> Task to carry out
Among the records that follow, find the line with "Model this scene" and the line with "SC.camera = cam". Set down those lines and all lines between them exactly, without adding anything.

#### Records for the task ####

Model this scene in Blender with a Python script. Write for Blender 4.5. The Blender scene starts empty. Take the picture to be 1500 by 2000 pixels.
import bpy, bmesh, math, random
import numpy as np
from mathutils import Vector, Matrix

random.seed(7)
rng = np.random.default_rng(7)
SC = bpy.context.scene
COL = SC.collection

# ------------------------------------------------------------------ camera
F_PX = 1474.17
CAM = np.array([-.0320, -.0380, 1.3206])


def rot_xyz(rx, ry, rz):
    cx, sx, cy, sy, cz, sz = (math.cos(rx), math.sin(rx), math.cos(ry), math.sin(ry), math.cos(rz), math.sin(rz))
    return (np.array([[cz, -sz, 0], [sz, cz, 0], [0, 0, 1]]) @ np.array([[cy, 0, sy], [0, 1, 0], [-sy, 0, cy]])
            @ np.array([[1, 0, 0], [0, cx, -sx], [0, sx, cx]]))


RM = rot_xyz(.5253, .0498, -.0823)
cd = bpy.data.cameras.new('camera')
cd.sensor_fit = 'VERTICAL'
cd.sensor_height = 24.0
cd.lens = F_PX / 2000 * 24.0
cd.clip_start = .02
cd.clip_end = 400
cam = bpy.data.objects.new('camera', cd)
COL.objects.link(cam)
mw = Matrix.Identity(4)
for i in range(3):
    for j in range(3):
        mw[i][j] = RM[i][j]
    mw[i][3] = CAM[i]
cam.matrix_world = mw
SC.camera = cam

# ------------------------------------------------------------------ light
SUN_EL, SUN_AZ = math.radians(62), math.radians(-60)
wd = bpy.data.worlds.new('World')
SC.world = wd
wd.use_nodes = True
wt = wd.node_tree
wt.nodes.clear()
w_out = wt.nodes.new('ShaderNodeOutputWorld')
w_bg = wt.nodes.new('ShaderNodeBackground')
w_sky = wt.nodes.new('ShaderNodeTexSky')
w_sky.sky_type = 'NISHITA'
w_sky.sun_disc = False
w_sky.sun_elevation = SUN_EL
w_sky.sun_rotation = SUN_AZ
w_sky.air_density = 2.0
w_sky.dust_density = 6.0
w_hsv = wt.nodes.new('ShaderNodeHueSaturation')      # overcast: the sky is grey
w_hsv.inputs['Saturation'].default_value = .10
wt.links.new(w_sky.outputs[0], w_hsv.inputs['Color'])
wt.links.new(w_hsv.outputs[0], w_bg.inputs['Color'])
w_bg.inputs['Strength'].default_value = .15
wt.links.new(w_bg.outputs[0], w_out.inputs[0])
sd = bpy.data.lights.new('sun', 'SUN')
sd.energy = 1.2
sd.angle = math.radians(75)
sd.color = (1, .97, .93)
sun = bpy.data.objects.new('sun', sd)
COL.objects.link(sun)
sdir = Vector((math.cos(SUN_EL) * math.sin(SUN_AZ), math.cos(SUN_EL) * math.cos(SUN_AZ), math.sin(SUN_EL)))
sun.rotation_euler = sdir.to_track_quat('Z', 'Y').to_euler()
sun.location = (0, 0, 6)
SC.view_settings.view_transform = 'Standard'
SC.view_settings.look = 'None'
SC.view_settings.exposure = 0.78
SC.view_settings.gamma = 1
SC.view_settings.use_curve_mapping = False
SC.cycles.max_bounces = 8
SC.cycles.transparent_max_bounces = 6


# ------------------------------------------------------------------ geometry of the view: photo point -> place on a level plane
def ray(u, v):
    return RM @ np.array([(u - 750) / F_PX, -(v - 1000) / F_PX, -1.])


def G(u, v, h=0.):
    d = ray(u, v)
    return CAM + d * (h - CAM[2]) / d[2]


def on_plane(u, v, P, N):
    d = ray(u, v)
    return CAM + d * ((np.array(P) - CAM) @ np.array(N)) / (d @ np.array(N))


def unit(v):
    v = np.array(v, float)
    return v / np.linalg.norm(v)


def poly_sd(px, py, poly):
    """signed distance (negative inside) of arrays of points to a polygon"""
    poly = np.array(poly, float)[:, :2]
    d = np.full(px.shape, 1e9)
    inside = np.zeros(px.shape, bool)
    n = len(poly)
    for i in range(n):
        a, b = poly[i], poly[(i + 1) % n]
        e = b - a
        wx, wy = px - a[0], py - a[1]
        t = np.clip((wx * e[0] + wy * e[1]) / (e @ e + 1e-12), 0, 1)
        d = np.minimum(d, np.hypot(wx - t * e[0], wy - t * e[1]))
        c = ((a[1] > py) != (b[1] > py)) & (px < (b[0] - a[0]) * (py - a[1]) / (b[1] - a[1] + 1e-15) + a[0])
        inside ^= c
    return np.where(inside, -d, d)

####
#### Records for the task ####

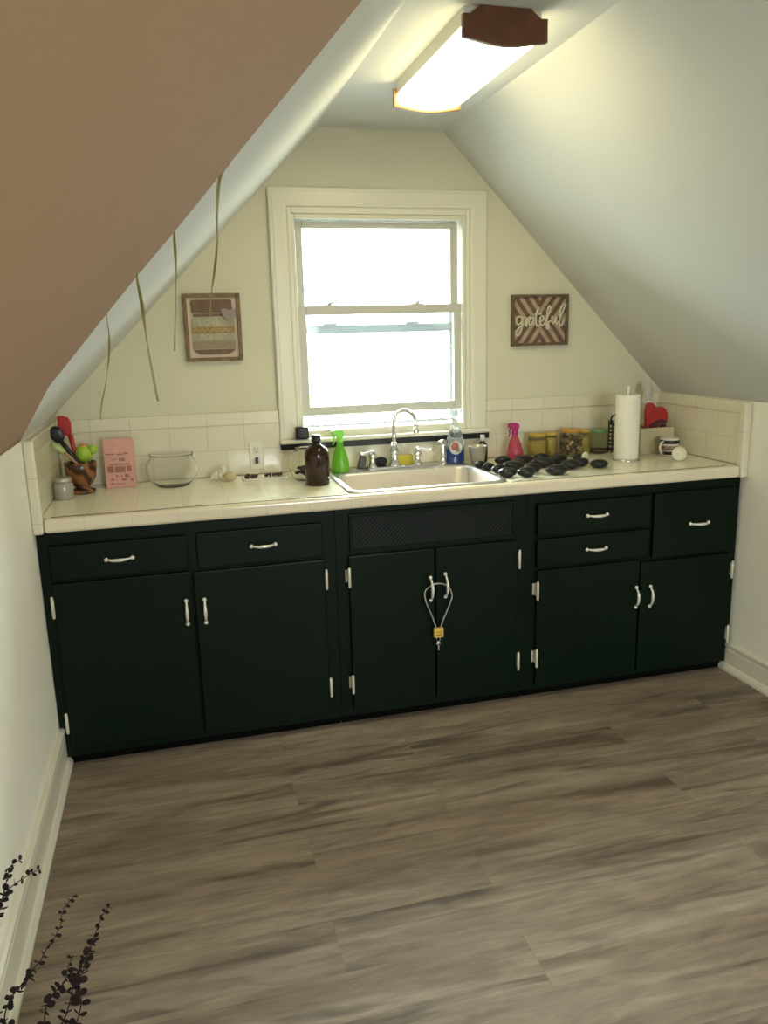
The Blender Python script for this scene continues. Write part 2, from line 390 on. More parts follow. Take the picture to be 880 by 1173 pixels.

####

> Solved exercise
Model this scene in Blender with a Python script. Write for Blender 4.5. The Blender scene starts empty. Take the picture to be 1500 by 2000 pixels.
import bpy, bmesh, math, random
import numpy as np
from mathutils import Vector, Matrix

random.seed(7)
rng = np.random.default_rng(7)
SC = bpy.context.scene
COL = SC.collection

# ------------------------------------------------------------------ camera
F_PX = 1474.17
CAM = np.array([-.0320, -.0380, 1.3206])


def rot_xyz(rx, ry, rz):
    cx, sx, cy, sy, cz, sz = (math.cos(rx), math.sin(rx), math.cos(ry), math.sin(ry), math.cos(rz), math.sin(rz))
    return (np.array([[cz, -sz, 0], [sz, cz, 0], [0, 0, 1]]) @ np.array([[cy, 0, sy], [0, 1, 0], [-sy, 0, cy]])
            @ np.array([[1, 0, 0], [0, cx, -sx], [0, sx, cx]]))


RM = rot_xyz(.5253, .0498, -.0823)
cd = bpy.data.cameras.new('camera')
cd.sensor_fit = 'VERTICAL'
cd.sensor_height = 24.0
cd.lens = F_PX / 2000 * 24.0
cd.clip_start = .02
cd.clip_end = 400
cam = bpy.data.objects.new('camera', cd)
COL.objects.link(cam)
mw = Matrix.Identity(4)
for i in range(3):
    for j in range(3):
        mw[i][j] = RM[i][j]
    mw[i][3] = CAM[i]
cam.matrix_world = mw
SC.camera = cam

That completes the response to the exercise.